Records to process:
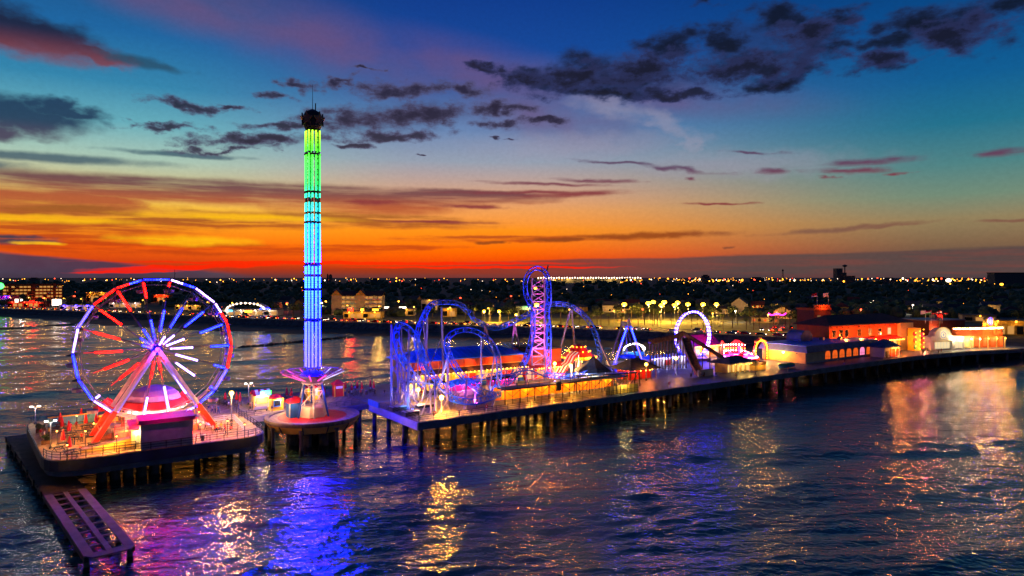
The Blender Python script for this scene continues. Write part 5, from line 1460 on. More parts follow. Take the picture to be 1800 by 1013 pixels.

==

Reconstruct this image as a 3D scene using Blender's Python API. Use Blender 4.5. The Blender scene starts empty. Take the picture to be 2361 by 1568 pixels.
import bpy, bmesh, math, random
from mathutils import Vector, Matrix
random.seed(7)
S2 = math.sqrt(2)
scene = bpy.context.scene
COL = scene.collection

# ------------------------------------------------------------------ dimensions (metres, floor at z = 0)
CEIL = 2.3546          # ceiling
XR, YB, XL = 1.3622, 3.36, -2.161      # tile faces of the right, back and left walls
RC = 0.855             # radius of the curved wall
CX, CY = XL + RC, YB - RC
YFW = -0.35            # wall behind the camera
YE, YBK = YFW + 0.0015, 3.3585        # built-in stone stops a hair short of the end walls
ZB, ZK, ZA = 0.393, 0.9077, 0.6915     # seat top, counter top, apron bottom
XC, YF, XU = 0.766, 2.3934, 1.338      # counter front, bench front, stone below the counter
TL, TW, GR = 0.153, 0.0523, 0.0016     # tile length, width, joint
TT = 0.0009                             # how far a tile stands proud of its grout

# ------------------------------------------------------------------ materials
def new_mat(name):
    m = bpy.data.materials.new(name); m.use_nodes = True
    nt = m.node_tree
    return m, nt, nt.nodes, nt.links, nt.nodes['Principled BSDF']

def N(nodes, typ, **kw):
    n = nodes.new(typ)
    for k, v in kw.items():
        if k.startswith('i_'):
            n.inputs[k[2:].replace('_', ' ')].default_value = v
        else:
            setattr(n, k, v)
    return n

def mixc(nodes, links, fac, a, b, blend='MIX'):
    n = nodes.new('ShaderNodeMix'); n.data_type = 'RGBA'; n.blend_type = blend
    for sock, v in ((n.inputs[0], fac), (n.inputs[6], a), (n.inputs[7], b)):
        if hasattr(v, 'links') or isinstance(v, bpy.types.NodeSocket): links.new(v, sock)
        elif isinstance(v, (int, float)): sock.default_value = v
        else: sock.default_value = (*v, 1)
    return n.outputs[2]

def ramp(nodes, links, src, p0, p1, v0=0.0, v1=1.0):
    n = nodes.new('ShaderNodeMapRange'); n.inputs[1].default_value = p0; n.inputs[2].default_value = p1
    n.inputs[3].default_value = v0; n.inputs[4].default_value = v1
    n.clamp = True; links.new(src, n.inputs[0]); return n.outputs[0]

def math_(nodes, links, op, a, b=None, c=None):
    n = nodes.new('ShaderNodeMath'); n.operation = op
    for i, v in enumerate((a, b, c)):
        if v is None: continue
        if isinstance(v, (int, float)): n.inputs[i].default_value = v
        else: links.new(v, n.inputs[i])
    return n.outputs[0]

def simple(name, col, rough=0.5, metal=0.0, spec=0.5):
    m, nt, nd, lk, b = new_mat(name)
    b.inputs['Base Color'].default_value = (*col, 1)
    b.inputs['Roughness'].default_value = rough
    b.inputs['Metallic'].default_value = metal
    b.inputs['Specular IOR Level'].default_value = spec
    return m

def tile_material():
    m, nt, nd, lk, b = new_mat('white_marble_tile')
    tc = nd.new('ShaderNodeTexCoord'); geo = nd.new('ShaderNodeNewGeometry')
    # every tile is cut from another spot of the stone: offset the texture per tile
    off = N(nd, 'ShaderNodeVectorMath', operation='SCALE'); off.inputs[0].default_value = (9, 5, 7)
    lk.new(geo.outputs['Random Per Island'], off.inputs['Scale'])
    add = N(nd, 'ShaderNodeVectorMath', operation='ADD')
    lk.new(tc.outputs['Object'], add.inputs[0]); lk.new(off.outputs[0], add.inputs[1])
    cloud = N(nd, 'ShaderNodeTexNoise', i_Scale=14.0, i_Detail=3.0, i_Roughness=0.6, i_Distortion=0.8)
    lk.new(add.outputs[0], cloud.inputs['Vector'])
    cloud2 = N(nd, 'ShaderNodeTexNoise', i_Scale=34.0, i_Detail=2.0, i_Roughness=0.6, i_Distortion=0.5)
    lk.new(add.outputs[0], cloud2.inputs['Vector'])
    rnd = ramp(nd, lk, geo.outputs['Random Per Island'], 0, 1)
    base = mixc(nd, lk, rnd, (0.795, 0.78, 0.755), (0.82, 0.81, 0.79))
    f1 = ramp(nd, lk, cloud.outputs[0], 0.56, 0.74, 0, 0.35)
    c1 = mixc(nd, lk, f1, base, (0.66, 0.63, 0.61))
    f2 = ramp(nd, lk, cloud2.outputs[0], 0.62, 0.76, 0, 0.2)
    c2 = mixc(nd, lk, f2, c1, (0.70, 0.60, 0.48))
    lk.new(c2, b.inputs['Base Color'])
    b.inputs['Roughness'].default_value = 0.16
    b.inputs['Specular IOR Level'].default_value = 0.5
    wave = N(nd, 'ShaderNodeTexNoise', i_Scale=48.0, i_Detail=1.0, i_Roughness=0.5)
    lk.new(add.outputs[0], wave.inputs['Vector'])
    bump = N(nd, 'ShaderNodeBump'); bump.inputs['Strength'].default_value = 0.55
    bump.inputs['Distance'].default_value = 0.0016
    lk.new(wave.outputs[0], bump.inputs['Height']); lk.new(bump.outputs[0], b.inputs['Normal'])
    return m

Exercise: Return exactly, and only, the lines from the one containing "Reconstruct this image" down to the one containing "COL = scene.collection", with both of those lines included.

In response:
Reconstruct this image as a 3D scene using Blender's Python API. Use Blender 4.5. The Blender scene starts empty. Take the picture to be 2361 by 1568 pixels.
import bpy, bmesh, math, random
from mathutils import Vector, Matrix
random.seed(7)
S2 = math.sqrt(2)
scene = bpy.context.scene
COL = scene.collection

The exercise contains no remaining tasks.